Take economic efficiency.  What do we find?  Poverty, malnutrition and famine throughout much of Africa and Latin America.  There is ecological degradation, increasing desertification, destruction of forests and woodlands, depletion at all levels.  Much of this is due to so-called “development”; to the intensification of agriculture, and to the economic maraudings of multinational capital in search of profits.  Judged in terms of economic efficiency, capitalism – the market economy – is a complete and utter failure, and a serious threat to human survival.

As for “distributive justice”?  What do we find?  Corruption, injustice, and obscene and blatant social inequalities everywhere.  Land holding and the ownership of productive capital, as well as access to the media, are everywhere maldistributed.  Thus, for example, we find in Peru that 10 per cent of the landowners own 93 per cent of the agricultural land.  We find that between 1982 and 1985 the Sudan exported millions of tons of sorghum – in order to feed animals in the richer countries – while at the same time thousands of peasants in southern Sudan were dying of hunger.  People in extreme poverty, without access to land, without any visible means of support and often without even a roof over their head, are to be seen throughout the world living in juxtaposition to extremes of luxury and wealth.  If anything there is, and always has been, an obverse correlation between capitalism and “distributive justice”.  For where commodity production prevails or intrudes, social inequalities invariably increase or are generated.  The green revolution in India has not only been a breeding ground for civil unrest and violence, but, as Vandana Shiva and others have written, has lead to INCREASING social inequalities.

Morris Kropotkin

As for the nation state keeping the peace, or curtailing “anti-social” behaviour, what do we, in reality, find?  Exactly the opposite.  The state is THE source of violent repression, of social and political harassment, and of the curtailment of civil liberties everywhere.  Militarism is rife throughout the world, and the oppression of people by state functionaries, usually on behalf of commercial interests, is the norm.  As Vithal Rajan puts it, in referring to India: if a tiger is poached, the international community is loud in its disapproval: but if the police shoot ten tribal people defending their customary rights to the forest it is frequently not even considered an offence, and is certainly not reported in the international press.

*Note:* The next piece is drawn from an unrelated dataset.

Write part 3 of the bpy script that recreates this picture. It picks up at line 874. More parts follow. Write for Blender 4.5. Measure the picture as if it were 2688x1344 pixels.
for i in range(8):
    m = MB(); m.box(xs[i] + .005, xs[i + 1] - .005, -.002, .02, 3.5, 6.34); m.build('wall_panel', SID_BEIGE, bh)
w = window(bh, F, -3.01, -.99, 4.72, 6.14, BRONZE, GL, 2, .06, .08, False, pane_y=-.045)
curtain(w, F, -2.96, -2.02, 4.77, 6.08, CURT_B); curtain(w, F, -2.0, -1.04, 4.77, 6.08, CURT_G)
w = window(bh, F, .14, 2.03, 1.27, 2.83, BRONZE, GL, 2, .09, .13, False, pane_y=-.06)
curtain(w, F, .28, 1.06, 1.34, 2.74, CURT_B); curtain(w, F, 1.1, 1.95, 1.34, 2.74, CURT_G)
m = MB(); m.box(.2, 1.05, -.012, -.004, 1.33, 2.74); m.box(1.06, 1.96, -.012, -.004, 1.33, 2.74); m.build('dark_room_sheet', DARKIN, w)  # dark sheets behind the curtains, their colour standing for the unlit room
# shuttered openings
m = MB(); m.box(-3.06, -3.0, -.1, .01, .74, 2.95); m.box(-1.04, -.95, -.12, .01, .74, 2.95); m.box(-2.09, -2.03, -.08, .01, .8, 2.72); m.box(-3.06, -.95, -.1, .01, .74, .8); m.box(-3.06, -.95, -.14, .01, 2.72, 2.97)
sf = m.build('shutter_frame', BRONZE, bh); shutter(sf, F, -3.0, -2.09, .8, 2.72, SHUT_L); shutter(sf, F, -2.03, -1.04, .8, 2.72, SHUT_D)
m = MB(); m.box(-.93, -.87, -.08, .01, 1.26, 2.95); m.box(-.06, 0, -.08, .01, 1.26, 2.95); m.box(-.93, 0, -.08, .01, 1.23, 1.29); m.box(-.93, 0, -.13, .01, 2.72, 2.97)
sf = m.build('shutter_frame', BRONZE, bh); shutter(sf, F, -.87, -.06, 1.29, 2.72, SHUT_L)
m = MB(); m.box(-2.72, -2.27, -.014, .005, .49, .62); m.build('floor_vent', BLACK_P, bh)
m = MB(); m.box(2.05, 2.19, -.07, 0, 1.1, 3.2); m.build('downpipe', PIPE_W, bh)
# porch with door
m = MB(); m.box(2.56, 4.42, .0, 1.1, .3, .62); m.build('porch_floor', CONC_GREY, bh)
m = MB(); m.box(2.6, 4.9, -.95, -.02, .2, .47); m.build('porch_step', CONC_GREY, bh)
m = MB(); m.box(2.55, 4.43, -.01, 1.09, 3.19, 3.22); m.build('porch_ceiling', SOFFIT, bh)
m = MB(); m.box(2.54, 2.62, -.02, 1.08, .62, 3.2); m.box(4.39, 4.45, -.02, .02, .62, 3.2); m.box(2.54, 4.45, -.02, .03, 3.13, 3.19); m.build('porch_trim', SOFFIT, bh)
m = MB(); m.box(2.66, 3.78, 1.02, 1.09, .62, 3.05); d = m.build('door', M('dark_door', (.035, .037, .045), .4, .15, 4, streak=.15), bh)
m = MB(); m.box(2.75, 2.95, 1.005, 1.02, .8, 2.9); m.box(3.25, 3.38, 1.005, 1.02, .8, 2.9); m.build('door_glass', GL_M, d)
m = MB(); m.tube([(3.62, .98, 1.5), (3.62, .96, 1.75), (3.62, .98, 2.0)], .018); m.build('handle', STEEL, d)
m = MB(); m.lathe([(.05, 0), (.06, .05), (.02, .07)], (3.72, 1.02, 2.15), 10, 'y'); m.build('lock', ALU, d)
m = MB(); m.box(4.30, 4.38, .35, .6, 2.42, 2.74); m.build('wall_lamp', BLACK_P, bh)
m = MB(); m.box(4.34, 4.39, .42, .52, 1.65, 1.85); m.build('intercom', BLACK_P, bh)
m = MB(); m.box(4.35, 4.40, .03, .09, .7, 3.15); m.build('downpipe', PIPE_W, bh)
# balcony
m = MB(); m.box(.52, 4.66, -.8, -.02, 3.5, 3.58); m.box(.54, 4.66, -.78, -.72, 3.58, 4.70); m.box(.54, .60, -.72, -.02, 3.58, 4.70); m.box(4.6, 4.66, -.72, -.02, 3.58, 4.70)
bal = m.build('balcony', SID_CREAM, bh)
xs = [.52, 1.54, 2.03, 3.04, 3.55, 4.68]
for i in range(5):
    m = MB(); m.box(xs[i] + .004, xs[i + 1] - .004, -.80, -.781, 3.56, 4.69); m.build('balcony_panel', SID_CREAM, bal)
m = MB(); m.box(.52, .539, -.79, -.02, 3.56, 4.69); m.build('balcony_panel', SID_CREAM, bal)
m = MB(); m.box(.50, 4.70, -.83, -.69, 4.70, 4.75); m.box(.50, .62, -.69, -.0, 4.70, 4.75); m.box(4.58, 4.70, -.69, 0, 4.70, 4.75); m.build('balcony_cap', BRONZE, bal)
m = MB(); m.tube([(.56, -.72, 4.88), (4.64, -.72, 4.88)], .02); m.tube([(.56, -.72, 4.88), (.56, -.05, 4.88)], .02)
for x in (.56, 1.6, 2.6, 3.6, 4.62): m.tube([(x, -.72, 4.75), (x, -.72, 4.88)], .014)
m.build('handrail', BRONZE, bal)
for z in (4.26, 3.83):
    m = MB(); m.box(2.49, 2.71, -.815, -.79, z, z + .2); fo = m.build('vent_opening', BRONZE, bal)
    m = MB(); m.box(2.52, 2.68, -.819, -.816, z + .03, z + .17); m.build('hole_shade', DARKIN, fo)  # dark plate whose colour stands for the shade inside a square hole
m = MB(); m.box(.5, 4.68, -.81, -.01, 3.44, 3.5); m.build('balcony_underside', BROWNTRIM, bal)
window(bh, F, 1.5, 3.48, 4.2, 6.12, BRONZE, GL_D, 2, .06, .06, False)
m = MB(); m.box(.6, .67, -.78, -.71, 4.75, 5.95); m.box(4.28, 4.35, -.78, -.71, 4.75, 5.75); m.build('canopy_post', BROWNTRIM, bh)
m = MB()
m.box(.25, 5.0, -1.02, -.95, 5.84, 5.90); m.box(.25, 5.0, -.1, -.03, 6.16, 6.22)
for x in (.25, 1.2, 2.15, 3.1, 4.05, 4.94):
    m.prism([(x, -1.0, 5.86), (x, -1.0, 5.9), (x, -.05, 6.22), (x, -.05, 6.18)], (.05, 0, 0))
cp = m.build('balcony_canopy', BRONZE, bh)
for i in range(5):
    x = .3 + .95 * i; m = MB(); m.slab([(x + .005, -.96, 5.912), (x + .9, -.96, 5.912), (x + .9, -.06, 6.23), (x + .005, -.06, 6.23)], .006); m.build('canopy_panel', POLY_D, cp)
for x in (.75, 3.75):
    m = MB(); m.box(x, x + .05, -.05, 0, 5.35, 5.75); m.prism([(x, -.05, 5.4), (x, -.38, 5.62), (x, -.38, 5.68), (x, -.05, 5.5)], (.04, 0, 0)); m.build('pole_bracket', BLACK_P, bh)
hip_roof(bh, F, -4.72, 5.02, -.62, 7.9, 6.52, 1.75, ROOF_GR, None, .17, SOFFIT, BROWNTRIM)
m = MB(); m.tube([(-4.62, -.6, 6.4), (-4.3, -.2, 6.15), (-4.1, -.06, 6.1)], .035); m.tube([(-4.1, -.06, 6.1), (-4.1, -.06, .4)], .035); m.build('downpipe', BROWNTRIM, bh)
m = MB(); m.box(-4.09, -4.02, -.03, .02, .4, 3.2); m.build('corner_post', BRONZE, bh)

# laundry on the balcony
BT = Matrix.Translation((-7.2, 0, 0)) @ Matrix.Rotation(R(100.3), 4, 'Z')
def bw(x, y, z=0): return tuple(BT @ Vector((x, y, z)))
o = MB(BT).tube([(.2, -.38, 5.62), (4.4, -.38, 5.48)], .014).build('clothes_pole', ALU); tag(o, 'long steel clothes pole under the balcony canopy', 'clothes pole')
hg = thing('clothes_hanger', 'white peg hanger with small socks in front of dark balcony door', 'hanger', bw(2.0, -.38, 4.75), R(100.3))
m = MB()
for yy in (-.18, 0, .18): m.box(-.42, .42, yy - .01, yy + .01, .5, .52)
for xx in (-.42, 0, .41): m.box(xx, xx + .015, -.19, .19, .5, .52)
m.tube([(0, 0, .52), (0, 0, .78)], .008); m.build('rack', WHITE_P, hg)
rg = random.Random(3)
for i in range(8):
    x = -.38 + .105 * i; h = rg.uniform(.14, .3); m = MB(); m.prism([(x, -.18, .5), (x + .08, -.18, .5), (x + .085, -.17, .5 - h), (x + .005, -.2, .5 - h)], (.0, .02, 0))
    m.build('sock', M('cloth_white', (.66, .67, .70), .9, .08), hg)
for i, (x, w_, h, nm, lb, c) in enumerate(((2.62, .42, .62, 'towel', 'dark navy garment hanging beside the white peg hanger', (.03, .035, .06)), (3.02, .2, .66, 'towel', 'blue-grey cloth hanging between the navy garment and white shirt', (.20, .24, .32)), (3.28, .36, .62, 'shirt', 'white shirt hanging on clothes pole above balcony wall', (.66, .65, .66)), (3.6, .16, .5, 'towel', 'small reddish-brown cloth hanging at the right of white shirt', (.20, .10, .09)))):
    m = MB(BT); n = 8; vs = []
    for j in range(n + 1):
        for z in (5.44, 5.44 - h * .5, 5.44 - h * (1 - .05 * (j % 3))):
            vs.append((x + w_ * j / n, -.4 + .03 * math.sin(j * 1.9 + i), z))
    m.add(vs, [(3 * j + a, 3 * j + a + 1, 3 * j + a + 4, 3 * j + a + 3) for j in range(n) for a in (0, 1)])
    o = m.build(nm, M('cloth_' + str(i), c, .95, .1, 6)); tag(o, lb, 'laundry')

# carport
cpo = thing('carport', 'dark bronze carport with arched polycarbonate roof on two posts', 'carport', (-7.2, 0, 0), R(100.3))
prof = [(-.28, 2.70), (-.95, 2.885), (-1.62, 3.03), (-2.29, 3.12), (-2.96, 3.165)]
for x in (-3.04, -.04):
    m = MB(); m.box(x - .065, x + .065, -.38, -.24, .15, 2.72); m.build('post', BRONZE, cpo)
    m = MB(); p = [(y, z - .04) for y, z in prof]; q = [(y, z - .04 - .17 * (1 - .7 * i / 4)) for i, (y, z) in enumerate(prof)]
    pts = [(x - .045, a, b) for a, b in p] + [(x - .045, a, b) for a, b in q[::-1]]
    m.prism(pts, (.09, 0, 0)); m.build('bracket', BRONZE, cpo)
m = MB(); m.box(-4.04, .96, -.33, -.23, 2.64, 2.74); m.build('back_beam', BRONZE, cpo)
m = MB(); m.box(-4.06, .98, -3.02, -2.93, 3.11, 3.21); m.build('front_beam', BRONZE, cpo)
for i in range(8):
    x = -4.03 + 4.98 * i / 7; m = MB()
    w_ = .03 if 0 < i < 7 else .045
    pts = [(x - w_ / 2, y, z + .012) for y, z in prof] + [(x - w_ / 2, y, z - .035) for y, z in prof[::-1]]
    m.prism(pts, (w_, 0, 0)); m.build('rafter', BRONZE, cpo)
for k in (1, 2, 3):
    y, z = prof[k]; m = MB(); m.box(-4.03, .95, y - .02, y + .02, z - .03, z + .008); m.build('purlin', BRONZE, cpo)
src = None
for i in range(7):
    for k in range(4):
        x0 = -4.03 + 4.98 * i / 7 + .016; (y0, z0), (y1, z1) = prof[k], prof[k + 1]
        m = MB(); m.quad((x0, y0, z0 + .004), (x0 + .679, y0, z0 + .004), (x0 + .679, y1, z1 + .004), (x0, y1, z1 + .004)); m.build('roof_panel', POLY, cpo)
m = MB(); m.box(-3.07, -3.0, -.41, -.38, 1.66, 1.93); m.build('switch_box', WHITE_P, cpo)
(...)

David Miller, like other liberals, has a rather quaint idea that governments are essentially neutral and benign institutions, serving to protect us from “anti-social” people.  The reality is rather different: such institutions are there to support and protect private property and capitalist interests.  This is clearly brought out in David Powell’s recent study of the coal industry in Britain, appropriately entitled “The Power Game”.  The book clearly states which side the state was on in the bitter struggles between labour and capital during the years of industrialism.  At the periphery of the capitalist system, the state is not an institution that protects people; it is one that they need protection from.  The state is organized violence and the reason that power has a capillary effect in modern society – as Foucault argued – is not that there are no centralized institutions but to the fact that the state is now so powerful.  It is infrastructural – penetrating social institutions – as well as overtly coercive and despotic.  The state is incompatible with liberty as is capitalism as an economic system.  Nowadays it is difficult to disentangle the two, and a form of state capitalism prevails.

There is no evidence for the supposed correlation between capitalism and freedom which liberal scholars like Friedman, Hayek, Gray and Fukuyama are so fond of stressing.  John Hall and John Ikenberry in their Open University Book on “The State” (1989) assert that early modern Europe was characterized by an intrinsic link between commerce and liberty (52).  Such a distorted reading of history is only possible if one completely oblates the fact that not only was there little liberty in Europe for working people during this period, but also the “commerce” of which they speak entailed rapacious mercantile trade, genocide and slavery.  Capitalism, as Ngugi Wa Thiongo notes, “came to the world dripping with blood”.  It hardly needs mentioning that some of the most important liberal scholars – like Hume and Locke – were personally implicated in the slave “trade”, worthy though they may have been in other respects.  There has never been a correlation between capitalism and liberty if capitalism is seen for what it is; namely a world system that is intrinsically exploitative of people and of the natural environment.

As a political scientist David Miller has little interest in ecology.  Even people who see themselves as radical ecologists – writers like Arne Naess, Paul Ekins, and Robyn Eckersley – and who are alive to current problems relating to “social justice” and “ecological sustainability”, embrace, when it comes to offering some vision of an alternative future, the kind of welfare capitalism long ago suggested by liberal scholars.  Their vision is no different from that of Miller.  They are thus advocates of the “market” as the best way of allocating resources – and assume that it will simply cease to be exploitative of people and of nature.  The state, they believe, will simply transform itself into a benign institution, one that will provide “macro-controls” on the market – protecting ecosystem integrity, social justice and equality, as well as curtailing excessive concentrations of economic power.  A political vision that is hardly new or radical: it just provides scholarly colleagues with an up-date on liberal theory taking into account the global ecological and economic crisis.  It is an attempt to “green” liberal political theory, just as, at another level, multinational corporations are engaged in greening the retail business.